Political the sense of smell? Boris Raux invites us to embark on around the world in eighty Ushuaïa deodorants in order to judge. A synesthesic journey that we will not return from unscathed: let’s press the button of the multicoloured aerosol, and here we are sprayed with litchi from Vietmam or vanilla from Polynesia. Decontextualised, the colour stinks and the smell dazzles, this short convolution in the consumer society is an invitation to snuffle around, behind the olfaction, a medium heavily invested by socio-cultural stereotypes and commercial logic. As a private detective the artist want to see and smell the ambiguity of this little known sense. Wrappers off, the synthetic aesthetics of the beauty section puts up a phantasm of nature based on dynamics of economic oppression and ecological destruction. Bourdieu already analysed the habitus of popular taste like the absorption of a collective history - fiction has become reality. Proceeding by minimalist reduction, Boris Raux counter-attacks the dictatorship of “always more” and condenses toiletry products to their absurd perfection. Interventions that make unbearable all these products that the supermarkets try and make so necessary.
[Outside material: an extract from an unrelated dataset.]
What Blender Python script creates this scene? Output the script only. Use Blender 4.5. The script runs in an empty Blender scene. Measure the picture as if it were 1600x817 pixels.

We have to confront this sisyphean obsession of an asepticised world with an urge for merchandise: the compulsive need to scrub, perfume and recreate natural impressions is in turn becoming suffocating, sickening and artificial.
Olfactory criticism is always perceptible in the work of Boris Raux. Without limiting it to political denunciation or lingering over the nostalgia of a faculty that is repressed and suppressed, his work as an artist is resolutely turned towards the sense of invention and reinvention—constantly— with a sense of play, stories to tell and stages to set.
What kind of smell will he produce tomorrow?